While naturally occurring gemstones can be fragile your sweat isn’t going to do any damage. Gemstones like diamonds, rubies, and sapphires won’t scratch, but they can chip. Opals and pearls are delicate; earrings might be safe but any other jewelry that contains them should be removed.

Another factor you need to consider is the prongs that hold stones in can easily get caught in fabrics or get moved if they strike a piece of gym equipment. The good news is that running is not a contact sport and you won’t even encounter dumbbells or a Pilates mat.

Fabric Jewelry

Long ago in a place called the 1990s, the “in” thing was watches that had Velcro fabric bands. They were great. They went in the pool, you could camp, run, hike, go to the lake and do whatever you wanted, including showering, and your watch and band could take it all. After a while though, these watches started to stink and cause visible skin irritation. So did their friendship bracelet counterpart that was also popular at the time.
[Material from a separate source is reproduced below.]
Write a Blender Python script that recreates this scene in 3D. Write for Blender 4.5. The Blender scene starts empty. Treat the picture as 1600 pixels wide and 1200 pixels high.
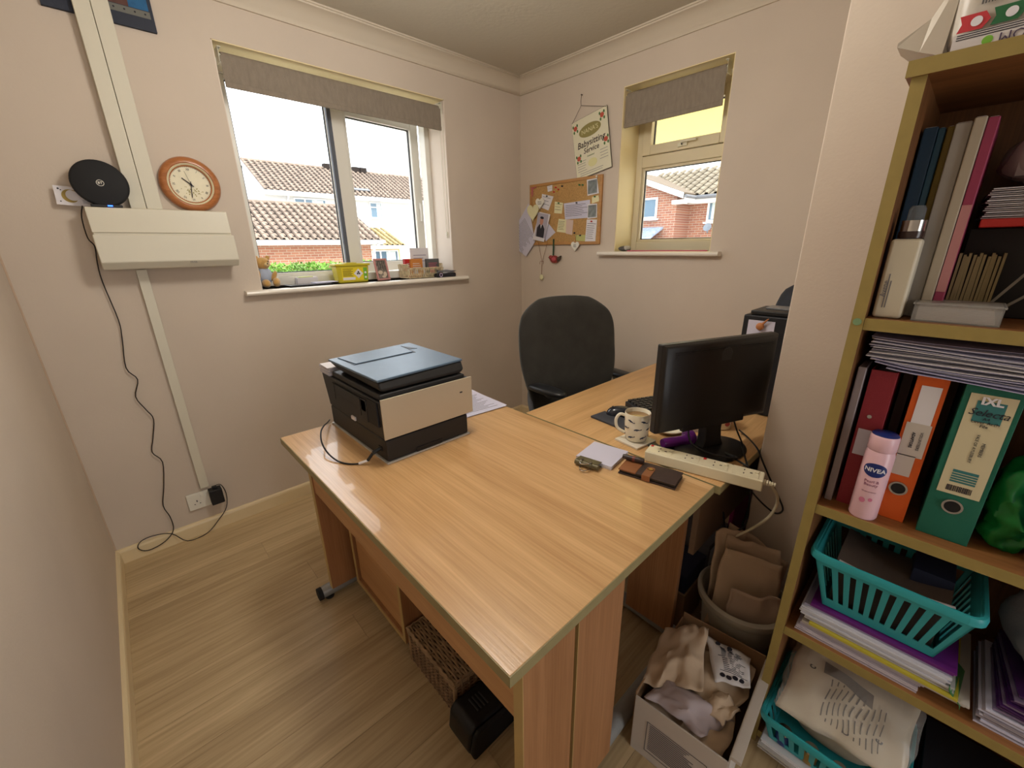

Any jewelry made of fabric like cotton, nylon or silk seems fine to run in, but all it’s going to do is absorb and trap your stinky sweat. Yes, it will dry out but so will your running clothes and then you’ll promptly wash them. No one wants to have to wash their jewelry. It’s not designed to become wet and dry numerous times over. You are going to eventually deal with mold or mildew in the fabric. The irritation of the fabric getting wet and rubbing your wrist or neck during your run, or after if you don’t remove it dry, could become a dermatological issue you don’t want to deal with.


One thing to think about is swelling. This relates specifically to rings. Your wedding band, while it means a lot to you, could become very uncomfortable on long runs. If the upcoming summer is going to be hot and humid and you find yourself running insanely early to beat the summer heat, leaving your wedding band at home might be a good idea. If that bothers you or your spouse, spending a few dollars on a more forgiving silicon version might be your answer. Anytime your body swells around an object it can become painful. Wearing a silicon wedding band that will allow for some give will avoid uncomfortable hands. Regardless of the weather, you never know when swelling will occur.  It’s best to leave it at home.

Keeping It Safe

When you hop right out of bed in the morning your jewelry is most likely already off but when you hit the gym during your lunch or after work, you do have to deal with taking your jewelry off. The best thing to do is either invest in a padlock for your gym locker, use free lockers that self-lock or, if you are able, place the jewelry in a secure location in your office or car while no one is watching.